--- Provided information ---

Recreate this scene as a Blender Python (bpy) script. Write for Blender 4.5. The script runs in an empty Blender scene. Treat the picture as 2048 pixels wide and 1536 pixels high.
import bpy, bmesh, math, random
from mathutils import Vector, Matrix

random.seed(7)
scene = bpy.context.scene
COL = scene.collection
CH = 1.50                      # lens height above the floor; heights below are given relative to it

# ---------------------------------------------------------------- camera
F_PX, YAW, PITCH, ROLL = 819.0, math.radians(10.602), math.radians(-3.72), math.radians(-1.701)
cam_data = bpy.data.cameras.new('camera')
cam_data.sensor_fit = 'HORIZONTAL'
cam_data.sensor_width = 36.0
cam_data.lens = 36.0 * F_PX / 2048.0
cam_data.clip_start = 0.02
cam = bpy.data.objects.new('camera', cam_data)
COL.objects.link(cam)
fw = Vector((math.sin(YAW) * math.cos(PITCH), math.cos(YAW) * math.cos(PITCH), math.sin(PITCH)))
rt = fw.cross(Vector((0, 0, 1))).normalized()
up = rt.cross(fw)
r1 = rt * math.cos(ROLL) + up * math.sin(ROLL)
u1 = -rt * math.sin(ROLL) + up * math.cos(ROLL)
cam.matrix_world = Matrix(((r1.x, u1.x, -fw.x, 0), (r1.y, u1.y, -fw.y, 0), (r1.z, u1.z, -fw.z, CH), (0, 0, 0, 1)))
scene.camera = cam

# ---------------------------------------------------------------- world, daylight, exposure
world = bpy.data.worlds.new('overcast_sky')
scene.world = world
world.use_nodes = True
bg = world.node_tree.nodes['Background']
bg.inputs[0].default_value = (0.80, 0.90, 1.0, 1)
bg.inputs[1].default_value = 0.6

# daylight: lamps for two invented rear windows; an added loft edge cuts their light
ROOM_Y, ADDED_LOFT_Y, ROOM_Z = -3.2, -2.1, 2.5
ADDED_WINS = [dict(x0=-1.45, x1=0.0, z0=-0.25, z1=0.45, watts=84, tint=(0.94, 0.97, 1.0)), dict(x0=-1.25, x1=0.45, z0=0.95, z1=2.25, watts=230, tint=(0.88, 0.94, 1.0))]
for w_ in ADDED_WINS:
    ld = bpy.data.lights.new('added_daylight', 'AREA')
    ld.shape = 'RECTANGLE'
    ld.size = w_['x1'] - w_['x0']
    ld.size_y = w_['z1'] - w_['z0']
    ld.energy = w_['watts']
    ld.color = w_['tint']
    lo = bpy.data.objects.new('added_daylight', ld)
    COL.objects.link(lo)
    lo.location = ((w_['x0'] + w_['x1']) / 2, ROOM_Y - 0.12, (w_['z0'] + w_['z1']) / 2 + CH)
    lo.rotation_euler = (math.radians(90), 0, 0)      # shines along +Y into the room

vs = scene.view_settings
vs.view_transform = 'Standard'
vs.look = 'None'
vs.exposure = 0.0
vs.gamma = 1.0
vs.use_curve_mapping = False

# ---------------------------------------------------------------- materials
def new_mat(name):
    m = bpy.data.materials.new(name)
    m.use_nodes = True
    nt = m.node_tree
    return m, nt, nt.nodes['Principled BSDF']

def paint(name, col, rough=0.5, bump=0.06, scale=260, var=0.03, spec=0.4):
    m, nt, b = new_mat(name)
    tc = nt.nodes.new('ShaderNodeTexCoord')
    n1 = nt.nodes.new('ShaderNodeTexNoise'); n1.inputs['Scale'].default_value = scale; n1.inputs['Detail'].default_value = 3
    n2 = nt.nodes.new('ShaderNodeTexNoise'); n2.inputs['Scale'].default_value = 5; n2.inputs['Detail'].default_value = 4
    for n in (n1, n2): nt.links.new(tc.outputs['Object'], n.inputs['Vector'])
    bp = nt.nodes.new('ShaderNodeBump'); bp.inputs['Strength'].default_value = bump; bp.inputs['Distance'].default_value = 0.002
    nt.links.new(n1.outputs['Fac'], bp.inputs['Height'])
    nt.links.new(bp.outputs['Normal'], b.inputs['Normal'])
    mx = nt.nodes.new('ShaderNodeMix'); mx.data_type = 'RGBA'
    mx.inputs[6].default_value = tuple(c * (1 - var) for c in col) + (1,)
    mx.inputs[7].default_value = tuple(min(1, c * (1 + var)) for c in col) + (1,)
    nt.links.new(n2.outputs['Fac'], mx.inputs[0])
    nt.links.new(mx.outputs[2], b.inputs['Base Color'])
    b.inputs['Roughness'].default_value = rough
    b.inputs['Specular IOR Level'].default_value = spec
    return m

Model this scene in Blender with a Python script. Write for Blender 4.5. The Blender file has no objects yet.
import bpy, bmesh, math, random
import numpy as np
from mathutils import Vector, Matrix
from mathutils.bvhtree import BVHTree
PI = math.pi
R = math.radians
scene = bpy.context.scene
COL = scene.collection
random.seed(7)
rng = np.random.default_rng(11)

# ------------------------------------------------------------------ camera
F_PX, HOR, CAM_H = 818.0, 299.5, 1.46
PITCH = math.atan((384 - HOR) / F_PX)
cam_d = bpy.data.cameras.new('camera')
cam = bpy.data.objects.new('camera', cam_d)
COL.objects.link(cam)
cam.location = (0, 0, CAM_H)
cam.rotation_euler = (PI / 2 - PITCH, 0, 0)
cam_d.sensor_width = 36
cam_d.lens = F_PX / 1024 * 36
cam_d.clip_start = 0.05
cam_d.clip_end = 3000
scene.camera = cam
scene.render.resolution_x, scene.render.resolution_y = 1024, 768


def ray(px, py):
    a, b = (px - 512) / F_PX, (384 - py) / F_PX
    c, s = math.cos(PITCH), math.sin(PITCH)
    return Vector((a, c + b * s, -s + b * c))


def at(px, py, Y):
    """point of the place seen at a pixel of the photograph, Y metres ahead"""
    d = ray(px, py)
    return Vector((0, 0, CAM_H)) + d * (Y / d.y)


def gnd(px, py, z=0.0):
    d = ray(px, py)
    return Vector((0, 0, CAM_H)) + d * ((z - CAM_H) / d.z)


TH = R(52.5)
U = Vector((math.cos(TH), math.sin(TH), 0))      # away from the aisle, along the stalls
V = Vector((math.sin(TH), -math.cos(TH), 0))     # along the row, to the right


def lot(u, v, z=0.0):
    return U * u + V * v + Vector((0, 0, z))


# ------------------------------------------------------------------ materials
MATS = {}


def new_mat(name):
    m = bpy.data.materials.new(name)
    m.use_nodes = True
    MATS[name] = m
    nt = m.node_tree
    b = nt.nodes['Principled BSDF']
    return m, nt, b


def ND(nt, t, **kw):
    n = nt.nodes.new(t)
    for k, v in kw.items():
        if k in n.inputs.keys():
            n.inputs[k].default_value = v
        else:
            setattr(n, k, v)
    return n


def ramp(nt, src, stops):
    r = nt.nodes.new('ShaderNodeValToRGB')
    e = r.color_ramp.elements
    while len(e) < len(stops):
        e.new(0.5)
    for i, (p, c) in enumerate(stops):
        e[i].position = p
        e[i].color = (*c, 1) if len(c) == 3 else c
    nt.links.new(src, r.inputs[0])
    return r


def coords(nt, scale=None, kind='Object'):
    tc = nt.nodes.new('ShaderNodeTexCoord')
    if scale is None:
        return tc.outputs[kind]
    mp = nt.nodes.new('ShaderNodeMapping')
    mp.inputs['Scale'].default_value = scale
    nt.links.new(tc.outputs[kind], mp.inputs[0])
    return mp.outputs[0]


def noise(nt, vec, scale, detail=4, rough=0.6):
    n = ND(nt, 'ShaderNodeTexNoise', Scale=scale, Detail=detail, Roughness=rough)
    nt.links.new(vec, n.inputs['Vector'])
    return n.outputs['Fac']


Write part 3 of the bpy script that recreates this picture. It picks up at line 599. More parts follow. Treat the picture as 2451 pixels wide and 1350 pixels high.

---

(Problem details)
Quote, with nothing altered, all lines from the start of the entries to the line that carries "relative to it", inclusive.

(Response to the exercise)
Recreate this scene as a Blender Python (bpy) script. Write for Blender 4.5. The script runs in an empty Blender scene. Treat the picture as 2048 pixels wide and 1536 pixels high.
import bpy, bmesh, math, random
from mathutils import Vector, Matrix

random.seed(7)
scene = bpy.context.scene
COL = scene.collection
CH = 1.50                      # lens height above the floor; heights below are given relative to it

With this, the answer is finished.